Clark Street, or at least the present ambiance, was much like how I remembered it back in the late 1970s and early 1980s, when it was still on the edgy side: Lots of small shops, cafes and bars, once frequented by hippies, now a decidedly less bohemian demographic.

I found a lively cafe, ordered a glass of red wine and reflected on the things around me — and the turmoil taking place here.

Along with enjoying the downtown cityscape and Lincoln Park hipness and charm, this evening diversion from my routine afforded time to contemplate the upheaval taking place since authorities were ordered to release a 2014 video showing a Chicago Police officer fatally shooting a 17-year-old boy named Laquan McDonald on the South Side.

The recent protests are shaking Chicago to its very foundation, to its very core.

The recent protests are shaking Chicago to its very foundation, to its very core.

You’ve read about it; you’ve probably seen the video.  You’re aware the officer involved was charged with first degree murder.  You’re aware of the anger toward City Hall, the Police department and the Cook County State’s Attorney’s office. You know about the protests that have been taking place these past few weeks.

Yes, there were protests the night of December 3, when I had my quiet, peaceful evening. From one perspective, it was sort of surreal to take in the serenity while the mood was palpably the opposite in another part of Chicago.

The crux of the turmoil centers on truth and disclosure, two principles I firmly believe in, two principles that guide how I practice public relations. Based on what’s unfolded and been reported, decision-makers ignored facts and withheld information until told to do so by the courts.

That’s a simplistic analysis, I know. Yet, what’s transpired these past few days has made me ashamed of my city.
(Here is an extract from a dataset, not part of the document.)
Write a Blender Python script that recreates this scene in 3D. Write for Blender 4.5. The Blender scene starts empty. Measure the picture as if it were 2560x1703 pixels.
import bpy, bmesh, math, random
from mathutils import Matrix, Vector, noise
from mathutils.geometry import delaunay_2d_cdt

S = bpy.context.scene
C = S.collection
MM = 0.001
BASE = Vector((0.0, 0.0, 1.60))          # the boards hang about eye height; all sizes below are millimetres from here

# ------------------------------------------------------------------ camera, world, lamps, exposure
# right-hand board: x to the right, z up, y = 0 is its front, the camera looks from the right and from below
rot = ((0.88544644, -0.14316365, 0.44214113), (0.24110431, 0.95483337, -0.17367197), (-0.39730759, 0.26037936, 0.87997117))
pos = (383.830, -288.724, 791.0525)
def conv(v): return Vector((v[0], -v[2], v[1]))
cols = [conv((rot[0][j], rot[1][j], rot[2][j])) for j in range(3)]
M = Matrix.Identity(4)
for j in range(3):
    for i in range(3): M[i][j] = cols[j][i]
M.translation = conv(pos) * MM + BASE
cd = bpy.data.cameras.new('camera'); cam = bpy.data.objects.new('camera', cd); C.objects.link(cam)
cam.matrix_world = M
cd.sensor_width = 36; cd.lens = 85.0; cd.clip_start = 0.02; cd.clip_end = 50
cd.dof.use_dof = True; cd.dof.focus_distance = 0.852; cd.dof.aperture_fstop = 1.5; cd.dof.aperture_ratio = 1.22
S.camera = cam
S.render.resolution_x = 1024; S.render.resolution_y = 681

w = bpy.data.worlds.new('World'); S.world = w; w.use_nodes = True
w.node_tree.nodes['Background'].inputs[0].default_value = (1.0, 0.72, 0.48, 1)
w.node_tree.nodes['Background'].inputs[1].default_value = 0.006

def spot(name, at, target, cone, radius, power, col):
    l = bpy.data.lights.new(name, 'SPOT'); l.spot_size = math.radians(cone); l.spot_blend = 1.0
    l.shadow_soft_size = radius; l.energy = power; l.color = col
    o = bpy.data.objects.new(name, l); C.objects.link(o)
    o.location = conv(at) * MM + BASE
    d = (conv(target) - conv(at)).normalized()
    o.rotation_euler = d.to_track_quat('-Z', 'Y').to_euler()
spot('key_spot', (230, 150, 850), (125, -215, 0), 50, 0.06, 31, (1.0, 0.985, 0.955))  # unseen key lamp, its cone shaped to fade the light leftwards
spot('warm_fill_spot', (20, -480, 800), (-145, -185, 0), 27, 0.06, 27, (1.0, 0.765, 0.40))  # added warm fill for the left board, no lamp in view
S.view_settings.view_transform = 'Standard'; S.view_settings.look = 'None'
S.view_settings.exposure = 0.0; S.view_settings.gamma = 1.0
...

For Chicago to overcome the challenges ahead, past practices of deceit and delay must come to an end. It’s a much different world now, one where dash camera videos provide an unabashed account of what actually takes place. Those who commit crimes, whether they hold a badge or not, must be held accountable.

I think Chicago can be seen in a better light and regain the confidence and trust of all the people who live and work here. At least I hope so.

Perhaps I’ll need another adventure to find the answer.